In photography, HDR typically refers to a technique where multiple exposures of the same scene (bright, normal, dark) are merged to create a single image with detail in both shadows and highlights. Smartphone cameras automate this process — most modern phones capture several frames and merge them in real-time. The result looks more natural to the human eye, which can perceive a much wider dynamic range than any single photograph can capture.
HDR displays (HDR10, HDR10+, Dolby Vision) can produce brighter highlights and deeper blacks than SDR screens. While a standard monitor might reach 300 nits of brightness, an HDR display can hit 1,000-4,000 nits in highlights while maintaining near-black shadow levels. This requires both hardware capability (local dimming, OLED, or mini-LED backlighting) and HDR-encoded content. HDR content uses wider color gamuts (like Rec. 2020) and higher bit depths (10-bit or 12-bit) to represent these extended brightness and color ranges.
Web support for HDR is growing.
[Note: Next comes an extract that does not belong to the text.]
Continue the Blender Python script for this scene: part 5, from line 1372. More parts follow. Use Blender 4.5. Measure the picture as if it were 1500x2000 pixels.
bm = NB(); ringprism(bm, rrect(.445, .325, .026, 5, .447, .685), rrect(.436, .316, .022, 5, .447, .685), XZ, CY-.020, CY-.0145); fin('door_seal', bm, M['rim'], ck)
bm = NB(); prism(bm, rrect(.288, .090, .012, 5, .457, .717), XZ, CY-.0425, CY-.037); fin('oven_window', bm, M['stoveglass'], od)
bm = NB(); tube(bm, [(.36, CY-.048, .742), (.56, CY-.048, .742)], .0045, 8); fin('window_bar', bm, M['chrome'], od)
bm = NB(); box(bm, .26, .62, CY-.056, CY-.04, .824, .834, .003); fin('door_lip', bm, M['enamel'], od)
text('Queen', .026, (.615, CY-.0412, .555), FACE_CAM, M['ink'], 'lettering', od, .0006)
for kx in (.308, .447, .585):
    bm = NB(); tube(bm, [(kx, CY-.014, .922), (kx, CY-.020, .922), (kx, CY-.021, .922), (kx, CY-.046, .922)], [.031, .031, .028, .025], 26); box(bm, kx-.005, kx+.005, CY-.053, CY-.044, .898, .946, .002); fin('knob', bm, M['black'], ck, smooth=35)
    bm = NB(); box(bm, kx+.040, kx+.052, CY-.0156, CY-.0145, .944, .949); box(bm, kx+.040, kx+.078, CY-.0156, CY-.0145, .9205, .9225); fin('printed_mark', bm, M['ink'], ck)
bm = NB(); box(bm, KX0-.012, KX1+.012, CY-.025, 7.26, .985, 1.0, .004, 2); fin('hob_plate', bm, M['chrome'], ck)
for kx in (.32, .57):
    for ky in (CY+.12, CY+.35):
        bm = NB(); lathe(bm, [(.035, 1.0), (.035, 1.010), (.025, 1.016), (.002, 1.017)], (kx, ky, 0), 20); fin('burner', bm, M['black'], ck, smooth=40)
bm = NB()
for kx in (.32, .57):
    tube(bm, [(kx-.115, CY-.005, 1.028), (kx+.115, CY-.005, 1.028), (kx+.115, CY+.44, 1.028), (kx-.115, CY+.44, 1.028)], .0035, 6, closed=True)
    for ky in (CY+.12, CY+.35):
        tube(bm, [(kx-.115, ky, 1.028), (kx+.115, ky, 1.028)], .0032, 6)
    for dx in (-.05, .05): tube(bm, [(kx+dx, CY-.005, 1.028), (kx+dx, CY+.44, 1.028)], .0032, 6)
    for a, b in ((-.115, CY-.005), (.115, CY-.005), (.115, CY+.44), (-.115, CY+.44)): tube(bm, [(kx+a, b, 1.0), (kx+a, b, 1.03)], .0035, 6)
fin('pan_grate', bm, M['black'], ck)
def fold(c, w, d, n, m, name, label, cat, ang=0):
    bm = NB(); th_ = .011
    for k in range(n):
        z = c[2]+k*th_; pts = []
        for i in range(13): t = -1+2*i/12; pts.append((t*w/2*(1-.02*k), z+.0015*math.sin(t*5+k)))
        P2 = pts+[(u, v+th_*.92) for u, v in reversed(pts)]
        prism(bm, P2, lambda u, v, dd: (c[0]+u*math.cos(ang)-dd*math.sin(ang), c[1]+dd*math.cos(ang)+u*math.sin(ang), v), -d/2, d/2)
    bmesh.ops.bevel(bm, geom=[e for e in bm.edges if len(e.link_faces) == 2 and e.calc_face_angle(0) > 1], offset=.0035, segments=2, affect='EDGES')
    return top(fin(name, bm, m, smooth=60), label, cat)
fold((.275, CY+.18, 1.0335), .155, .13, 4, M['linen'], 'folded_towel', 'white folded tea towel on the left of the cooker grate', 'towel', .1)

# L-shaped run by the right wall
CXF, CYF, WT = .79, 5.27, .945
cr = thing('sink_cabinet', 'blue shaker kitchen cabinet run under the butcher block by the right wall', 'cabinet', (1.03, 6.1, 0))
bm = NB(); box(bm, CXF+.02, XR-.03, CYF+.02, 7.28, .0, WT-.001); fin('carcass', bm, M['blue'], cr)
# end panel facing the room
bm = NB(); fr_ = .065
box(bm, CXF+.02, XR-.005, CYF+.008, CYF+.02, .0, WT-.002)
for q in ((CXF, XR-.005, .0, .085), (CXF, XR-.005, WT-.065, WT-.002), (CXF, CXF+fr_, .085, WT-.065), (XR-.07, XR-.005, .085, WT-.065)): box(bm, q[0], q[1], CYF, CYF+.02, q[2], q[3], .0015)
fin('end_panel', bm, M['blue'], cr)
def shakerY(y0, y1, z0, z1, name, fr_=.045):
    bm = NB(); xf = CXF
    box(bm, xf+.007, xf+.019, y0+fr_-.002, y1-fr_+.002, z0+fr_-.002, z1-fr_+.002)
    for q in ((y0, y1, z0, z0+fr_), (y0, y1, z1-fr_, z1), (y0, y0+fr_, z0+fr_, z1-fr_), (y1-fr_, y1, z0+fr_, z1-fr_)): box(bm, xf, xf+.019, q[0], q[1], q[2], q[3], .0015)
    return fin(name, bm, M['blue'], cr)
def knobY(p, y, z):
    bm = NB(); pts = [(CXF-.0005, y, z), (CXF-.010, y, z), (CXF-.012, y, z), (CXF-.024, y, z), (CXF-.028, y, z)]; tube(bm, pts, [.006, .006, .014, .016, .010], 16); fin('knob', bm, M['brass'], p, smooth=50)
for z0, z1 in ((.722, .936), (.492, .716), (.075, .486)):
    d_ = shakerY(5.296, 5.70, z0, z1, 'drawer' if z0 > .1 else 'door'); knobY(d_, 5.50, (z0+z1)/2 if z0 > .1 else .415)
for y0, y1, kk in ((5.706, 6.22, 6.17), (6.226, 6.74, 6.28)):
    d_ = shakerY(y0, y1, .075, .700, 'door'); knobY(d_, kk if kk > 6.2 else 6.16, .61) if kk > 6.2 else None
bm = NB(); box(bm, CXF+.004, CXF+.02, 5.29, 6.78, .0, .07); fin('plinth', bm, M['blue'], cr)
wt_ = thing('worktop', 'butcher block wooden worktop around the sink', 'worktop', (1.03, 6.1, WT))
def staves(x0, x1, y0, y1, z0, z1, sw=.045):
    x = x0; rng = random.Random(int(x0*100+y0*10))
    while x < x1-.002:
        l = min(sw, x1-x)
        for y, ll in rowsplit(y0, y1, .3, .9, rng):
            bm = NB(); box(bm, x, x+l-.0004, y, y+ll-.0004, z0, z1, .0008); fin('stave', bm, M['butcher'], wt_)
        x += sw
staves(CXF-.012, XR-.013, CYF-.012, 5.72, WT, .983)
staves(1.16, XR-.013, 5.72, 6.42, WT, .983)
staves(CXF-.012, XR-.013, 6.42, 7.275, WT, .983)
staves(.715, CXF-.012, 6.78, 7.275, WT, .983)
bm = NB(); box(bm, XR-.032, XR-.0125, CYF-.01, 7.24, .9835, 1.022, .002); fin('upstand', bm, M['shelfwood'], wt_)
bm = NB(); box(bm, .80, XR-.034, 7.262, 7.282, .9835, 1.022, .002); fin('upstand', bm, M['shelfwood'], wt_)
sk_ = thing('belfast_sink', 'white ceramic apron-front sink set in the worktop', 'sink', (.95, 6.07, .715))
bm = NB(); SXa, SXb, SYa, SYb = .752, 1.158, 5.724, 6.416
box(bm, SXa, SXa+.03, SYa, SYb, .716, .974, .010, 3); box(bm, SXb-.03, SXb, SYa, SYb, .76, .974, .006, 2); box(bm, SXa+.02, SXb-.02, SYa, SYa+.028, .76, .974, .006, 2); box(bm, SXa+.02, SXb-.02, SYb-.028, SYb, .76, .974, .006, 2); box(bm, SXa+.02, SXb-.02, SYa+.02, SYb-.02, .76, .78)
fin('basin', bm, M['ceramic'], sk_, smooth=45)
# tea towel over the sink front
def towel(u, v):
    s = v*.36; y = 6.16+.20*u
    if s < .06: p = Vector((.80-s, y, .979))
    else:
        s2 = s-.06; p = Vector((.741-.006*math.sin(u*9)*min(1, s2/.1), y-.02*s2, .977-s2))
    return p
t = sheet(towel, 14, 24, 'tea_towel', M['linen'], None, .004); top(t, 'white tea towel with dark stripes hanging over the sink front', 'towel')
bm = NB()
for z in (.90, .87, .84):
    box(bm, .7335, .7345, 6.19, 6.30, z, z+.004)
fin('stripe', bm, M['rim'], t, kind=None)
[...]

AVIF and JPEG XL image formats support HDR natively. CSS media queries (prefers-color-scheme, dynamic-range) can detect HDR-capable displays. However, most web content is still authored for SDR, and ensuring consistent appearance across SDR and HDR displays requires careful color management. For photographers sharing HDR work online, converting to a tone-mapped SDR version remains the safest approach for maximum compatibility.